==== Given information ====

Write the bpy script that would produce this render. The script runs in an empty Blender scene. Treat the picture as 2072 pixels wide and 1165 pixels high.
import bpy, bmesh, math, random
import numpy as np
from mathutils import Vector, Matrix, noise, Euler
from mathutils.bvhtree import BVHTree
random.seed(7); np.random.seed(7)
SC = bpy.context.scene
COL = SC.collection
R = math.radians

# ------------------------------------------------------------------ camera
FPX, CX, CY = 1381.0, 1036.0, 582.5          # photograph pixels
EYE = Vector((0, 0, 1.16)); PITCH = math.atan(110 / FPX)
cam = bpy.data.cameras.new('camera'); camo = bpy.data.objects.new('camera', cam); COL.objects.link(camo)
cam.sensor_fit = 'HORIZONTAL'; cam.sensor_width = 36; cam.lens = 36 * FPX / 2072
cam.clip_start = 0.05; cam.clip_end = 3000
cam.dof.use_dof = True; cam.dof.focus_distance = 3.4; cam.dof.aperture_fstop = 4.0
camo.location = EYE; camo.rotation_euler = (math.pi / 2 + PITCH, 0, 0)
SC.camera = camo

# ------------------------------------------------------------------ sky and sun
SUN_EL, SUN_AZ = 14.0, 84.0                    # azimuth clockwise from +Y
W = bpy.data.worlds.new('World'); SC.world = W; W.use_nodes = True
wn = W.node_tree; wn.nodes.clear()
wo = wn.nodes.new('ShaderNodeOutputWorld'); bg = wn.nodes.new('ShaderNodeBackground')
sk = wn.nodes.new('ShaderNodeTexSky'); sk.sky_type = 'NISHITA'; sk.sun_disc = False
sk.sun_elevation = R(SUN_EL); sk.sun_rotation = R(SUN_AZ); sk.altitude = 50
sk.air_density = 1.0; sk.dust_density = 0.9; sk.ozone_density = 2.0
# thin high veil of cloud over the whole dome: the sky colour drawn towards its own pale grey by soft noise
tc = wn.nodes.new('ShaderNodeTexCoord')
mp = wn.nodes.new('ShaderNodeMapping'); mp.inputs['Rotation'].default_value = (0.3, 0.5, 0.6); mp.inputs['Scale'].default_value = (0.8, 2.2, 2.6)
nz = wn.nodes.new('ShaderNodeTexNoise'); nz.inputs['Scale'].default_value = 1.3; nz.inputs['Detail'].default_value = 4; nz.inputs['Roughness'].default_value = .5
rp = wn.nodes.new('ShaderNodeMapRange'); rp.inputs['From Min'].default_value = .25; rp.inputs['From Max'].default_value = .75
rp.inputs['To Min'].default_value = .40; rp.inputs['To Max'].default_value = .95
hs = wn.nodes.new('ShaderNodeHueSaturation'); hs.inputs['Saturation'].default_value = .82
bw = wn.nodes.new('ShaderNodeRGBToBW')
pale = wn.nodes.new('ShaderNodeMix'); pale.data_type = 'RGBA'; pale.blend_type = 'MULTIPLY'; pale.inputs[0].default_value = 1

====

• **Job**: Print the listing above from its first line through the line with "SC.camera = camo", and stop there.

• **Output of the exercise**:
Write the bpy script that would produce this render. The script runs in an empty Blender scene. Treat the picture as 2072 pixels wide and 1165 pixels high.
import bpy, bmesh, math, random
import numpy as np
from mathutils import Vector, Matrix, noise, Euler
from mathutils.bvhtree import BVHTree
random.seed(7); np.random.seed(7)
SC = bpy.context.scene
COL = SC.collection
R = math.radians

# ------------------------------------------------------------------ camera
FPX, CX, CY = 1381.0, 1036.0, 582.5          # photograph pixels
EYE = Vector((0, 0, 1.16)); PITCH = math.atan(110 / FPX)
cam = bpy.data.cameras.new('camera'); camo = bpy.data.objects.new('camera', cam); COL.objects.link(camo)
cam.sensor_fit = 'HORIZONTAL'; cam.sensor_width = 36; cam.lens = 36 * FPX / 2072
cam.clip_start = 0.05; cam.clip_end = 3000
cam.dof.use_dof = True; cam.dof.focus_distance = 3.4; cam.dof.aperture_fstop = 4.0
camo.location = EYE; camo.rotation_euler = (math.pi / 2 + PITCH, 0, 0)
SC.camera = camo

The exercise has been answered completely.